— Start Dataset content —

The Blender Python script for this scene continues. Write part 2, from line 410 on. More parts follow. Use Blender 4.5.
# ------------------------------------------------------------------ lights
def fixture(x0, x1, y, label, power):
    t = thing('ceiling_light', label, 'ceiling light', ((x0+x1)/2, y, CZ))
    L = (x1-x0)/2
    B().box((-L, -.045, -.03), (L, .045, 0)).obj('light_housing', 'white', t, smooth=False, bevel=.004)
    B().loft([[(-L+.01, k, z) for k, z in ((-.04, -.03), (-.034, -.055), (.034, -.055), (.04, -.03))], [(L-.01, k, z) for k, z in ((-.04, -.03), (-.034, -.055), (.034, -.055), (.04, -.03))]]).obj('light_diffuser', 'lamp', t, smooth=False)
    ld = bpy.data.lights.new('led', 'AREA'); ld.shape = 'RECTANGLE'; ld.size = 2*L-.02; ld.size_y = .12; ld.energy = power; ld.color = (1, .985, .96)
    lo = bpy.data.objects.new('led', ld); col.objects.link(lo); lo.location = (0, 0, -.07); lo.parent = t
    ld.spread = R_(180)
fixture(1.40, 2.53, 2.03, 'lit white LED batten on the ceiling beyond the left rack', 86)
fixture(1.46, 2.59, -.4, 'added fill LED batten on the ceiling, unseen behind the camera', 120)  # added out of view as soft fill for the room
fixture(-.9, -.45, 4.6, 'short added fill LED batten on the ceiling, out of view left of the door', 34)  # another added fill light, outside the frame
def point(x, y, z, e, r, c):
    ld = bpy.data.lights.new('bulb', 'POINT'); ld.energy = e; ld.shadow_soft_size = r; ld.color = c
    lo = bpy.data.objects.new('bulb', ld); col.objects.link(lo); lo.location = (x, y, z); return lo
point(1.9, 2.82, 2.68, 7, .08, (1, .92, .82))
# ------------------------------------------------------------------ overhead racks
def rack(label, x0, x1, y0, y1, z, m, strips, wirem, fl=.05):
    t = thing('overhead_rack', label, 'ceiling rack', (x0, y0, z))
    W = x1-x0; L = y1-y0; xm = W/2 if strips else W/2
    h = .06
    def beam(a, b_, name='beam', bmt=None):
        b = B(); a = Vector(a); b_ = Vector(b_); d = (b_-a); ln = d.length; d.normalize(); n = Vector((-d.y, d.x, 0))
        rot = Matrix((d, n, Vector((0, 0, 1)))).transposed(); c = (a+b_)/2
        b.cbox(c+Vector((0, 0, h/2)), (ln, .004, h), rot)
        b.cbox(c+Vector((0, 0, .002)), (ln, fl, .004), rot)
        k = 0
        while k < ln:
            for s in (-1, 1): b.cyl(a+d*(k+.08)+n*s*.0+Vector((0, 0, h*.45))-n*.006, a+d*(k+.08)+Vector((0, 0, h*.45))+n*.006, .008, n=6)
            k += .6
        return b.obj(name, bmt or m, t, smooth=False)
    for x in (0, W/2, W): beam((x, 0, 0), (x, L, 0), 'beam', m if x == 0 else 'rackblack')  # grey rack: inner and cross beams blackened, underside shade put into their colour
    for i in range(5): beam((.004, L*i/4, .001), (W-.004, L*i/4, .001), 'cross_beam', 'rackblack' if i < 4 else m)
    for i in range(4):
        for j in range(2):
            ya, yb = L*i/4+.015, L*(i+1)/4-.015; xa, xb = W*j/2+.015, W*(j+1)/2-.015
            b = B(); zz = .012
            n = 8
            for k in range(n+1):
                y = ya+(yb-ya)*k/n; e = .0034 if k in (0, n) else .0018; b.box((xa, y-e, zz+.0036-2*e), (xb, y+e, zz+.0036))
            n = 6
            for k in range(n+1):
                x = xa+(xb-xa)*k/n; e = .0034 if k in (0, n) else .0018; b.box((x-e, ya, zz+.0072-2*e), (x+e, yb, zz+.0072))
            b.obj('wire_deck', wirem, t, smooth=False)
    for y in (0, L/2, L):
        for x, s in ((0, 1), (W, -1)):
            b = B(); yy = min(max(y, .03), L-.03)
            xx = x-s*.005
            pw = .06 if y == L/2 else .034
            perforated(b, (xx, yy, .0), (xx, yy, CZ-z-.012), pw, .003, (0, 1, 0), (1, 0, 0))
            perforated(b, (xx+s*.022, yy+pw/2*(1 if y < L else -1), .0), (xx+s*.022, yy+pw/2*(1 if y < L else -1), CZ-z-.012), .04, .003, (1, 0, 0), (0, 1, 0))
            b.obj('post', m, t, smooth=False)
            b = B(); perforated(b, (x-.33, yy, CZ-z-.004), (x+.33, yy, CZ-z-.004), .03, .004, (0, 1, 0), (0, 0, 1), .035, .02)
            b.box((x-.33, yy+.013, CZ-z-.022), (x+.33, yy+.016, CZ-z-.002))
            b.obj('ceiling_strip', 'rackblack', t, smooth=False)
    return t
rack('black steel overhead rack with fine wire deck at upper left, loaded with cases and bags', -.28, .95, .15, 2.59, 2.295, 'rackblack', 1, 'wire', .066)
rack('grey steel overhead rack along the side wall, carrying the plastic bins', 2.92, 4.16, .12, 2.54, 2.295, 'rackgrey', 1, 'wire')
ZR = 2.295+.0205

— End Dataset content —

## Your instructions
Reproduce the full listing word for word.

## Full response
The Blender Python script for this scene continues. Write part 2, from line 410 on. More parts follow. Use Blender 4.5.
# ------------------------------------------------------------------ lights
def fixture(x0, x1, y, label, power):
    t = thing('ceiling_light', label, 'ceiling light', ((x0+x1)/2, y, CZ))
    L = (x1-x0)/2
    B().box((-L, -.045, -.03), (L, .045, 0)).obj('light_housing', 'white', t, smooth=False, bevel=.004)
    B().loft([[(-L+.01, k, z) for k, z in ((-.04, -.03), (-.034, -.055), (.034, -.055), (.04, -.03))], [(L-.01, k, z) for k, z in ((-.04, -.03), (-.034, -.055), (.034, -.055), (.04, -.03))]]).obj('light_diffuser', 'lamp', t, smooth=False)
    ld = bpy.data.lights.new('led', 'AREA'); ld.shape = 'RECTANGLE'; ld.size = 2*L-.02; ld.size_y = .12; ld.energy = power; ld.color = (1, .985, .96)
    lo = bpy.data.objects.new('led', ld); col.objects.link(lo); lo.location = (0, 0, -.07); lo.parent = t
    ld.spread = R_(180)
fixture(1.40, 2.53, 2.03, 'lit white LED batten on the ceiling beyond the left rack', 86)
fixture(1.46, 2.59, -.4, 'added fill LED batten on the ceiling, unseen behind the camera', 120)  # added out of view as soft fill for the room
fixture(-.9, -.45, 4.6, 'short added fill LED batten on the ceiling, out of view left of the door', 34)  # another added fill light, outside the frame
def point(x, y, z, e, r, c):
    ld = bpy.data.lights.new('bulb', 'POINT'); ld.energy = e; ld.shadow_soft_size = r; ld.color = c
    lo = bpy.data.objects.new('bulb', ld); col.objects.link(lo); lo.location = (x, y, z); return lo
point(1.9, 2.82, 2.68, 7, .08, (1, .92, .82))
# ------------------------------------------------------------------ overhead racks
def rack(label, x0, x1, y0, y1, z, m, strips, wirem, fl=.05):
    t = thing('overhead_rack', label, 'ceiling rack', (x0, y0, z))
    W = x1-x0; L = y1-y0; xm = W/2 if strips else W/2
    h = .06
    def beam(a, b_, name='beam', bmt=None):
        b = B(); a = Vector(a); b_ = Vector(b_); d = (b_-a); ln = d.length; d.normalize(); n = Vector((-d.y, d.x, 0))
        rot = Matrix((d, n, Vector((0, 0, 1)))).transposed(); c = (a+b_)/2
        b.cbox(c+Vector((0, 0, h/2)), (ln, .004, h), rot)
        b.cbox(c+Vector((0, 0, .002)), (ln, fl, .004), rot)
        k = 0
        while k < ln:
            for s in (-1, 1): b.cyl(a+d*(k+.08)+n*s*.0+Vector((0, 0, h*.45))-n*.006, a+d*(k+.08)+Vector((0, 0, h*.45))+n*.006, .008, n=6)
            k += .6
        return b.obj(name, bmt or m, t, smooth=False)
    for x in (0, W/2, W): beam((x, 0, 0), (x, L, 0), 'beam', m if x == 0 else 'rackblack')  # grey rack: inner and cross beams blackened, underside shade put into their colour
    for i in range(5): beam((.004, L*i/4, .001), (W-.004, L*i/4, .001), 'cross_beam', 'rackblack' if i < 4 else m)
    for i in range(4):
        for j in range(2):
            ya, yb = L*i/4+.015, L*(i+1)/4-.015; xa, xb = W*j/2+.015, W*(j+1)/2-.015
            b = B(); zz = .012
            n = 8
            for k in range(n+1):
                y = ya+(yb-ya)*k/n; e = .0034 if k in (0, n) else .0018; b.box((xa, y-e, zz+.0036-2*e), (xb, y+e, zz+.0036))
            n = 6
            for k in range(n+1):
                x = xa+(xb-xa)*k/n; e = .0034 if k in (0, n) else .0018; b.box((x-e, ya, zz+.0072-2*e), (x+e, yb, zz+.0072))
            b.obj('wire_deck', wirem, t, smooth=False)
    for y in (0, L/2, L):
        for x, s in ((0, 1), (W, -1)):
            b = B(); yy = min(max(y, .03), L-.03)
            xx = x-s*.005
            pw = .06 if y == L/2 else .034
            perforated(b, (xx, yy, .0), (xx, yy, CZ-z-.012), pw, .003, (0, 1, 0), (1, 0, 0))
            perforated(b, (xx+s*.022, yy+pw/2*(1 if y < L else -1), .0), (xx+s*.022, yy+pw/2*(1 if y < L else -1), CZ-z-.012), .04, .003, (1, 0, 0), (0, 1, 0))
            b.obj('post', m, t, smooth=False)
            b = B(); perforated(b, (x-.33, yy, CZ-z-.004), (x+.33, yy, CZ-z-.004), .03, .004, (0, 1, 0), (0, 0, 1), .035, .02)
            b.box((x-.33, yy+.013, CZ-z-.022), (x+.33, yy+.016, CZ-z-.002))
            b.obj('ceiling_strip', 'rackblack', t, smooth=False)
    return t
rack('black steel overhead rack with fine wire deck at upper left, loaded with cases and bags', -.28, .95, .15, 2.59, 2.295, 'rackblack', 1, 'wire', .066)
rack('grey steel overhead rack along the side wall, carrying the plastic bins', 2.92, 4.16, .12, 2.54, 2.295, 'rackgrey', 1, 'wire')
ZR = 2.295+.0205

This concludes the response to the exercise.